Sixty-five years since A Bridge Too Far
Veterans, politicians and royalty will take part in ceremonies commemorating the 65th anniversary of the Battle of Arnhem on Friday evening and this weekend.
This week it is exactly 65 years since allied troops took part in Operation Market Garden, when 30,000 British and American airborne troops were flown behind enemy lines to capture the eight bridges that spanned the network of canals and rivers on the Dutch/German border. The aim was to clear the way for an allied advance into Germany.
Events were later immortalised in the 1977 film A Bridge Too Far.
This evening, the taking of a strategic bridge over the river Rhine in Arnhem itself will be remembered.
On Saturday, prime minister Jan Peter Balkenende will witness a drop by 1,000 parachute jumpers close to Driel, in an echo of events in 1944.
Military cemetery
And on Sunday, defence minister Eimert van Middelkoop and his British counterpart Bob Ainsworth will lay wreathes at the military cemetery in Oosterbeek, where 1,800 allied troops are buried. Oosterbeek was the scene of some of the heaviest fighting.
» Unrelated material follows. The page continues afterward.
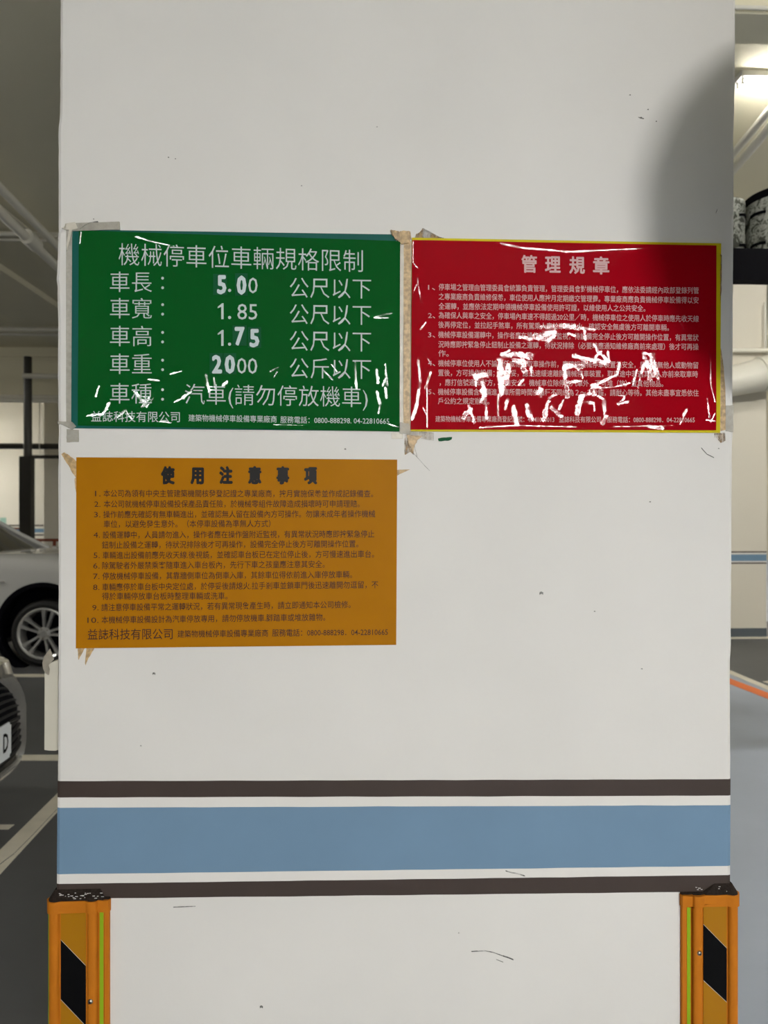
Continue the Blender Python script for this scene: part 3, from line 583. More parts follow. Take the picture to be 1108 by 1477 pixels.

Queen Beatrix and Britain’s prince Philip will attend a ceremony to remember the liberation of Nijmegen on Sunday night.
Among the oldest army veterans making the journey to the Netherlands for this week’s commemorations is 93-year-old Eric Gill, from Yorkshire. ‘I was one of the first troops to arrive in Arnhem and am proud to say I played a part in liberating the town,’ he told Yorkshire newspaper The Star.